As we are short a SOL put, this overall increase in prices has resulted in our SOL position being in a nice profit of just under $18 already.
The bear put spread on XRP is at a loss of just over $5. With the short 45 cent put being in profit, and the long 47 cent put having a loss.
The net effect of all current positions is an unrealised profit of over $12.
After expiry
After all of the options have expired, we can see the delivery price for each day by going to the Indexes page. The desired currency can then be selected from the dropdown menus.
With SOL selected, we can see that on the 10th of May, when our options expired, the delivery price for SOL was 154.751. This means our short 100 strike put was OTM, and therefore we realised the full profit of 19 USDC on that one.
Looking at the XRP index, we can see the delivery price was 0.5175. This was above our long strike of 0.47, so our bear put spread expired worthless, and we realised the loss of 6 USDC.
We can confirm this by going to the transaction log, where we can see that all 3 of the options expired worthless, and so nothing was paid or received at expiry.
For those with a good eye for detail, you might also have noticed a small position was moved into this account on the 9th of May.

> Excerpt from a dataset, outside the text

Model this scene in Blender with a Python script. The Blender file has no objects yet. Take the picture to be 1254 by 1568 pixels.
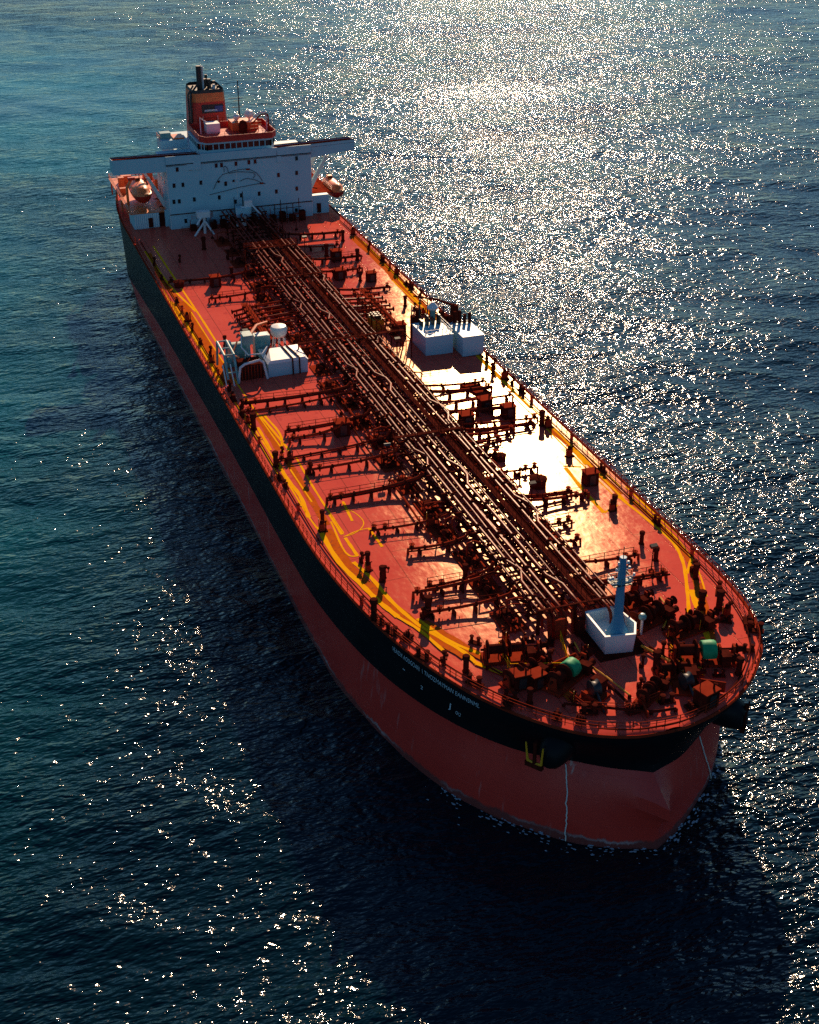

This position was worth $5 and was immediately closed, which is why the total USDC in the account is $5 higher than would be expected based on the 2 trades that were shown in this video.
Summary
In this video we have covered:
- Settlement currencies, which for these new options is USDC.
- Contract multipliers, and how this affects the size and profit of our positions.
- Some live trades on the platform, noting where we can see the size in contracts and notional, and the price per coin vs the total price.
Hopefully this video will serve as a useful example of how to place trades in the new USDC settled options on Deribit, and has highlighted any important differences to be aware of for those that are already used to trading the well established BTC and ETH options.